Rankings (not all rankings are final)

Future Considerations: 42
Hockey Prospect: 31
NHL Central Scouting: 32 (NA skaters)

Numbers are one thing, but why is a high school prospect ranked as a second-rounder by scouting services?

Watching O'Brien, it's clear that he didn't belong with the players that surrounded him this year. He oozes skill and is a very good stickhandler capable of multiple different moves to make defenders miss. He has his head up at all times while shuffling the puck, looking for plays to set up great scoring chances for teammates.

He attracts a lot of attention from opposing defences, and has learned to use this to his advantage to get the puck to others in open areas.

But he is primarily a goal-scorer. He has a great wrist shot and is capable of changing the angle of his release to fool netminders, when he is not serving them one of his dangles. O'Brien also routinely goes to prime scoring areas where he can use an effective one-timer.

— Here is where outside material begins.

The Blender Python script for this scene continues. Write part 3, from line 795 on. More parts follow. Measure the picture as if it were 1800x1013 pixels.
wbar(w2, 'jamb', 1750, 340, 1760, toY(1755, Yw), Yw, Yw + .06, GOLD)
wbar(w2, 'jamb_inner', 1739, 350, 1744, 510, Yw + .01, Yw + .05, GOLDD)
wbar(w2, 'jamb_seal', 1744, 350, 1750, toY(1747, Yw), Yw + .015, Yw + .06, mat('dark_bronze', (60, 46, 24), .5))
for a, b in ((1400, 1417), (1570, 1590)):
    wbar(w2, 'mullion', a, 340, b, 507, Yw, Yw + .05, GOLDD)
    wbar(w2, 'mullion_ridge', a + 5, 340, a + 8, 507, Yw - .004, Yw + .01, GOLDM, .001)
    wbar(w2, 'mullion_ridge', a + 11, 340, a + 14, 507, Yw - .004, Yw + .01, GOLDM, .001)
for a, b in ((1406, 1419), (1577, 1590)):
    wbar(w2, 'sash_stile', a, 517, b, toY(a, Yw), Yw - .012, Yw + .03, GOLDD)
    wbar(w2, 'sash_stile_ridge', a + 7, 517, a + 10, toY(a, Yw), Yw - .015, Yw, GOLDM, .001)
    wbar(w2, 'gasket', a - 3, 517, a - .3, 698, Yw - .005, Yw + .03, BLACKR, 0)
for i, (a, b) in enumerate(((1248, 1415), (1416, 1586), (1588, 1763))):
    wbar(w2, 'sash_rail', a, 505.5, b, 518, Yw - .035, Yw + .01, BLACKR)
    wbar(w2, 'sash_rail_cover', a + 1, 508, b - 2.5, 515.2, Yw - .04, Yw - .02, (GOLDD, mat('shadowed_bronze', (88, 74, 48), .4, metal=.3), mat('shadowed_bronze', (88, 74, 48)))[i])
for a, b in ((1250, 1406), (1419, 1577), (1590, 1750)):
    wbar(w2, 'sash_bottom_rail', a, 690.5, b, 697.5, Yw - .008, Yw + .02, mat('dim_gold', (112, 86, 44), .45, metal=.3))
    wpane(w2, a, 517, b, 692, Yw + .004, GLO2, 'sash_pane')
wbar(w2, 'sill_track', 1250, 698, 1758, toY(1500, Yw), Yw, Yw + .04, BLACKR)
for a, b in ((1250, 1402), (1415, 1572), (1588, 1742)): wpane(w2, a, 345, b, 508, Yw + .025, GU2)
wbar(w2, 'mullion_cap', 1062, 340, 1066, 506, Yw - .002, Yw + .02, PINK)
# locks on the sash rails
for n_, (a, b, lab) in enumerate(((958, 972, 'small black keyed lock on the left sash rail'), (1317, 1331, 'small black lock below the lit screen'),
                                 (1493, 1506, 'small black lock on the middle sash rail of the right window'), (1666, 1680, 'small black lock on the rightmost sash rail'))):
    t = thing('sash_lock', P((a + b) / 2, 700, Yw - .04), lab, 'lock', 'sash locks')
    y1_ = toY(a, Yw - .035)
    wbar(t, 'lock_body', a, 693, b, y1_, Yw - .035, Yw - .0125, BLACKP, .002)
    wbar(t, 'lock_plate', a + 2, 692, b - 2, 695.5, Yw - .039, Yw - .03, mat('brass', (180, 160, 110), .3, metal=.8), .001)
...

His skating technique is solid and he uses his acceleration to gain the separation he needs to create scoring chances. He has shown that he has the speed and good edgework that complements his puck-handling ability very well.

The most impressive thing about him is that he is working hard to be dangerous every shift. At the high school level, he is both the most skilled player on the ice and the most heavily checked. It wouldn't be a surprise if there was someone assigned to shut him down on every opposing team he faced this year.

O'Brien has to get creative to shake his coverage as he constantly has other players in his face trying to get him off his game. It was to the point where he was looking forward to his college career to finally get some room to breathe on the ice.

“Going against Michigan State [he traveled to Plymouth, Michigan, for that Dec. 16 game], and then playing against Exeter [Dec. 19], I really felt like I had more time and space against the college team than I did against a prep school team. They’re on me the whole game. I’m getting banged, getting whacked, getting chirped, all that stuff.” — Jay O'Brien, The Patriot Ledger

One of the tactics O'Brien has found to create more offence in this environment is a constant heavy forecheck fueled by his skating ability. He makes a lot of turnovers happen with his back pressure, timely stick lifts, and pass interceptions, and can utilize the chaos it creates in the opposing zone to roam around looking for an opening to slip a shot in.

O'Brien doesn't always show the best awareness in the defensive zone, but his constant work ethic means that he is annoying to deal with for the other team at the other end too. He is good at supporting his defence and can create some fast breakouts with his good vision of the ice.


Jay O'Brien is going to be a hard player to rank for NHL teams as they try to come up with their final list over the next few weeks. I am certain that scouts who have seen him play will battle hard for him, but the level of competition he faced most of the season means that there are some questions that remain unanswered.

How do you compare him to players who spent the year in elite junior leagues around the globe? Was the skill level he displayed just a product of weaker opposition?

What bodes well for O'Brien is that he processes the game quickly and is not one to overdo things too often. This, added to his great hands and motor should have him play in the top of the lineup in Providence next year.

As mentioned above, Donato putting up a similar point total in his high school prep league before making an immediate impact at Harvard University will surely help the case of the top-ranked high-schooler in this year's draft. The Bruins player recorded nine points in 12 games in his debut season.

This is far from a guarantee of success for O'Brien, but history shows that drafting players out of the USHS can turn out well for NHL organizations. There are also other examples out there, like Kevin Hayes drafted 24th overall in 2010 by the Chicago Blackhawks.

With so many second-round picks, and a third-round pick at #66, the Montreal Canadiens could afford to take a chance on a skilled offensive player like O'Brien, especially if he is viewed internally as a potential centre at the next level.